>> Start

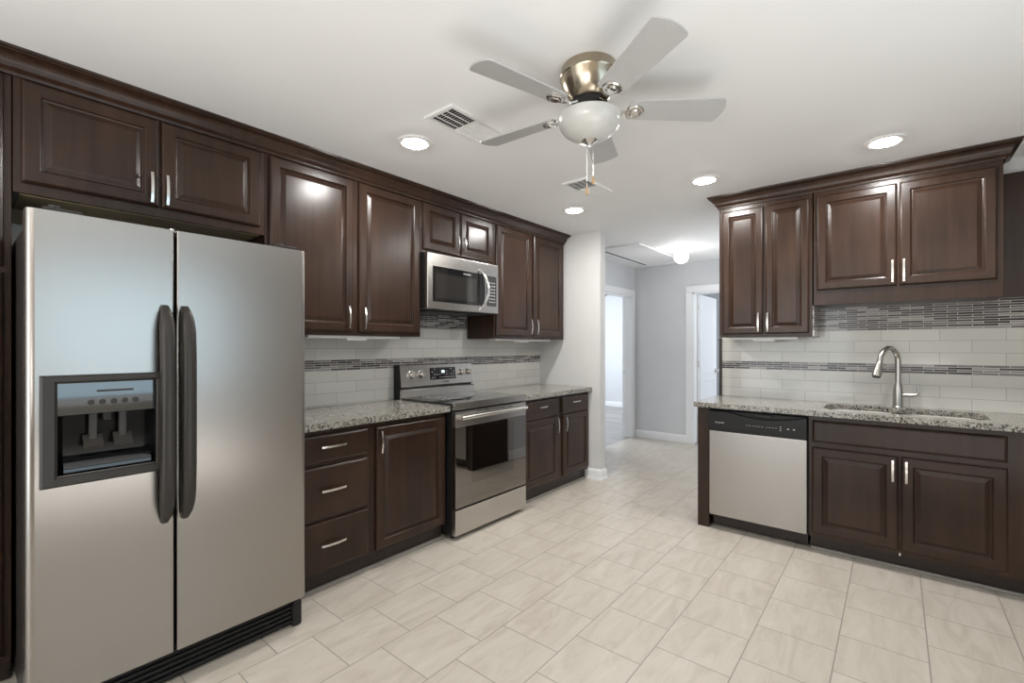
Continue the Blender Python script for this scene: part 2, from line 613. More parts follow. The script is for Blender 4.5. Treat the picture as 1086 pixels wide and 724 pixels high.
# baseboards and casings
def baseboard(name, pts, h=0.105, t=0.014):
    """pts: plan polyline, wall on the left-hand side of travel; thickness goes right"""
    prof = [(0, 0), (t, 0), (t, h - 0.025), (t * 0.75, h - 0.018), (t * 0.6, h - 0.004), (t * 0.3, h), (0, h)]
    P2 = [Vector(p) for p in pts]
    rings = []
    for i, p in enumerate(P2):
        if i == 0:
            dr = (P2[1] - p).normalized(); n = Vector((dr.y, -dr.x)); k = 1
        elif i == len(P2) - 1:
            dr = (p - P2[i - 1]).normalized(); n = Vector((dr.y, -dr.x)); k = 1
        else:
            a = (p - P2[i - 1]).normalized(); b = (P2[i + 1] - p).normalized()
            na, nb = Vector((a.y, -a.x)), Vector((b.y, -b.x))
            n = (na + nb).normalized(); k = 1 / max(0.2, n.dot(na))
        rings.append([(p.x + n.x * o * k, p.y + n.y * o * k, z) for o, z in prof])
    m = MB()
    m.rings(rings)
    return struct(m.build(name, 'trim', smooth=50))


baseboard('baseboard_pillar', [(-2.36, 4.06), (-2.225, 4.06), (-2.225, 4.16), (-2.93, 4.16), (-2.93, 5.31)])
struct(simple(ident, 'trim_1', 'trim', None, (-2.372, -2.2, 4.04, 4.06, 0, 0.022), (-2.225, -2.2, 4.0601, 4.18, 0, 0.022)))
baseboard('baseboard_hall_end', [(-2.93, 6.38), (-2.19, 6.38)])
baseboard('baseboard_hall_right', [(-1.11, 6.36), (-1.11, 4.10)])
baseboard('baseboard_bedroom', [(-5.95, 9.27), (-3.05, 9.27)])
baseboard('baseboard_bath', [(-2.93, 9.27), (0.4, 9.27)])


def casing_x(name, x, y0, y1, z1, w, side):      # around an opening in a wall of constant x, room on `side`
    m = MB()
    t = 0.018 * side
    a, b = sorted((x, x + t))
    for q0, q1, z0, z2 in ((y0 - w, y0, 0, z1), (y1, y1 + w, 0, z1), (y0 - w, y1 + w, z1, z1 + w)):
        m.box(a, b, q0, q1, z0, z2, bev=0.004)
    return m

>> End

Short task – Repeat the data exactly, without the pictures.

The reply –
Continue the Blender Python script for this scene: part 2, from line 613. More parts follow. The script is for Blender 4.5. Treat the picture as 1086 pixels wide and 724 pixels high.
# baseboards and casings
def baseboard(name, pts, h=0.105, t=0.014):
    """pts: plan polyline, wall on the left-hand side of travel; thickness goes right"""
    prof = [(0, 0), (t, 0), (t, h - 0.025), (t * 0.75, h - 0.018), (t * 0.6, h - 0.004), (t * 0.3, h), (0, h)]
    P2 = [Vector(p) for p in pts]
    rings = []
    for i, p in enumerate(P2):
        if i == 0:
            dr = (P2[1] - p).normalized(); n = Vector((dr.y, -dr.x)); k = 1
        elif i == len(P2) - 1:
            dr = (p - P2[i - 1]).normalized(); n = Vector((dr.y, -dr.x)); k = 1
        else:
            a = (p - P2[i - 1]).normalized(); b = (P2[i + 1] - p).normalized()
            na, nb = Vector((a.y, -a.x)), Vector((b.y, -b.x))
            n = (na + nb).normalized(); k = 1 / max(0.2, n.dot(na))
        rings.append([(p.x + n.x * o * k, p.y + n.y * o * k, z) for o, z in prof])
    m = MB()
    m.rings(rings)
    return struct(m.build(name, 'trim', smooth=50))


baseboard('baseboard_pillar', [(-2.36, 4.06), (-2.225, 4.06), (-2.225, 4.16), (-2.93, 4.16), (-2.93, 5.31)])
struct(simple(ident, 'trim_1', 'trim', None, (-2.372, -2.2, 4.04, 4.06, 0, 0.022), (-2.225, -2.2, 4.0601, 4.18, 0, 0.022)))
baseboard('baseboard_hall_end', [(-2.93, 6.38), (-2.19, 6.38)])
baseboard('baseboard_hall_right', [(-1.11, 6.36), (-1.11, 4.10)])
baseboard('baseboard_bedroom', [(-5.95, 9.27), (-3.05, 9.27)])
baseboard('baseboard_bath', [(-2.93, 9.27), (0.4, 9.27)])


def casing_x(name, x, y0, y1, z1, w, side):      # around an opening in a wall of constant x, room on `side`
    m = MB()
    t = 0.018 * side
    a, b = sorted((x, x + t))
    for q0, q1, z0, z2 in ((y0 - w, y0, 0, z1), (y1, y1 + w, 0, z1), (y0 - w, y1 + w, z1, z1 + w)):
        m.box(a, b, q0, q1, z0, z2, bev=0.004)
    return m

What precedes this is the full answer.